The lines from the top of the material below through the line containing "cam_data.dof.aperture_fstop = 3.6" are to be printed exactly, with pictures omitted.
--------------------------------------------------
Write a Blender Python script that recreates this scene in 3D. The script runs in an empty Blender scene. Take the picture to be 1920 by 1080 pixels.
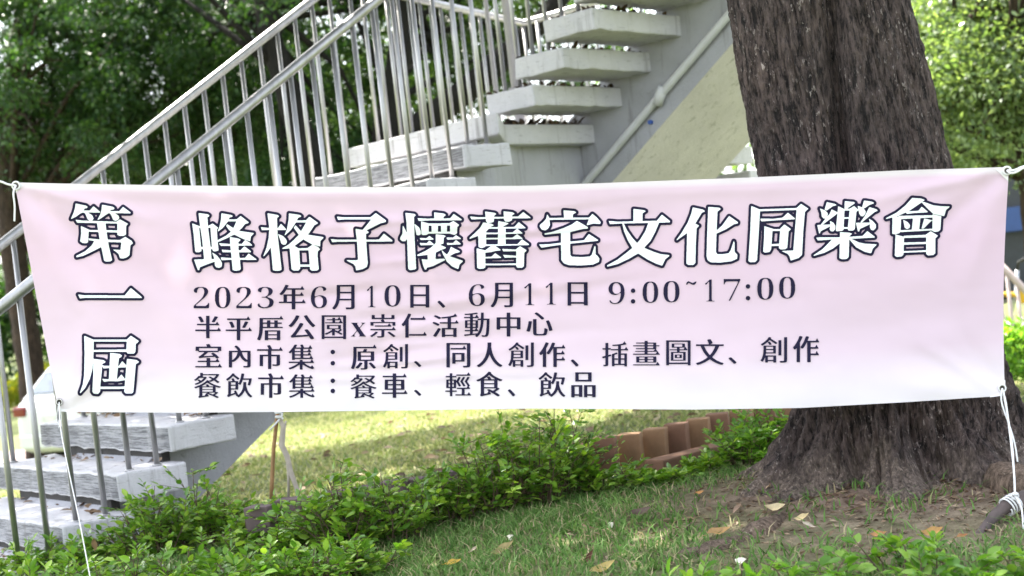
import bpy, bmesh, math, random
import numpy as np
from mathutils import Vector, Matrix

rng = np.random.default_rng(7)
random.seed(7)
SC = bpy.context.scene
COL = SC.collection

# ------------------------------------------------------------------ camera
CZ = 1.1                                   # eye height over the datum
F = 2667.0                                 # focal length in photo pixels
ROLL, PITCH = 0.1129, -0.0118
_f = np.array([0, math.cos(PITCH), math.sin(PITCH)])
_r = np.array([1.0, 0, 0]); _u = np.cross(_r, _f)
CR = math.cos(ROLL) * _r - math.sin(ROLL) * _u
CU = math.sin(ROLL) * _r + math.cos(ROLL) * _u
cam_data = bpy.data.cameras.new('camera')
cam = bpy.data.objects.new('camera', cam_data)
COL.objects.link(cam)
SC.camera = cam
cam_data.sensor_width = 36.0
cam_data.lens = 36.0 * F / 1920.0
cam_data.clip_end = 600.0
cam_data.clip_start = 0.05
cam.matrix_world = Matrix(((CR[0], CU[0], -_f[0], 0), (CR[1], CU[1], -_f[1], 0), (CR[2], CU[2], -_f[2], CZ), (0, 0, 0, 1)))
cam_data.dof.use_dof = True
cam_data.dof.focus_distance = 4.6
cam_data.dof.aperture_fstop = 3.6

# ------------------------------------------------------------------ light
SUN_DIR = Vector((-0.30, 0.42, 0.86)).normalized()      # towards the sun
W = bpy.data.worlds.new('World'); SC.world = W; W.use_nodes = True
wn = W.node_tree.nodes; wl = W.node_tree.links
sky = wn.new('ShaderNodeTexSky'); sky.sky_type = 'NISHITA'; sky.sun_disc = False
sky.sun_elevation = math.asin(SUN_DIR.z)
sky.sun_rotation = math.atan2(SUN_DIR.x, SUN_DIR.y)
sky.air_density = 1.0; sky.dust_density = 2.5; sky.ozone_density = 1.0
bg = wn['Background']; bg.inputs['Strength'].default_value = 0.15
hs = wn.new('ShaderNodeHueSaturation'); hs.inputs['Saturation'].default_value = .38      # hazy, milky sky
wl.new(sky.outputs[0], hs.inputs['Color']); wl.new(hs.outputs[0], bg.inputs['Color'])
sun_d = bpy.data.lights.new('sun', 'SUN'); sun_d.energy = 4.5; sun_d.angle = math.radians(0.53); sun_d.color = (1.0, 0.95, 0.86)
sun = bpy.data.objects.new('sun', sun_d); COL.objects.link(sun)
sun.rotation_euler = SUN_DIR.to_track_quat('Z', 'Y').to_euler()
SC.view_settings.view_transform = 'Standard'; SC.view_settings.look = 'None'
SC.view_settings.gamma = 1.0; SC.view_settings.use_curve_mapping = False
SC.view_settings.exposure = 2.48
SC.render.engine = 'CYCLES'
SC.cycles.max_bounces = 7; SC.cycles.diffuse_bounces = 4; SC.cycles.glossy_bounces = 3
SC.cycles.transmission_bounces = 4; SC.cycles.sample_clamp_indirect = 6.0
SC.cycles.use_denoising = True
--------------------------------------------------
SOLUTION FOR THIS TASK:
Write a Blender Python script that recreates this scene in 3D. The script runs in an empty Blender scene. Take the picture to be 1920 by 1080 pixels.
import bpy, bmesh, math, random
import numpy as np
from mathutils import Vector, Matrix

rng = np.random.default_rng(7)
random.seed(7)
SC = bpy.context.scene
COL = SC.collection

# ------------------------------------------------------------------ camera
CZ = 1.1                                   # eye height over the datum
F = 2667.0                                 # focal length in photo pixels
ROLL, PITCH = 0.1129, -0.0118
_f = np.array([0, math.cos(PITCH), math.sin(PITCH)])
_r = np.array([1.0, 0, 0]); _u = np.cross(_r, _f)
CR = math.cos(ROLL) * _r - math.sin(ROLL) * _u
CU = math.sin(ROLL) * _r + math.cos(ROLL) * _u
cam_data = bpy.data.cameras.new('camera')
cam = bpy.data.objects.new('camera', cam_data)
COL.objects.link(cam)
SC.camera = cam
cam_data.sensor_width = 36.0
cam_data.lens = 36.0 * F / 1920.0
cam_data.clip_end = 600.0
cam_data.clip_start = 0.05
cam.matrix_world = Matrix(((CR[0], CU[0], -_f[0], 0), (CR[1], CU[1], -_f[1], 0), (CR[2], CU[2], -_f[2], CZ), (0, 0, 0, 1)))
cam_data.dof.use_dof = True
cam_data.dof.focus_distance = 4.6
cam_data.dof.aperture_fstop = 3.6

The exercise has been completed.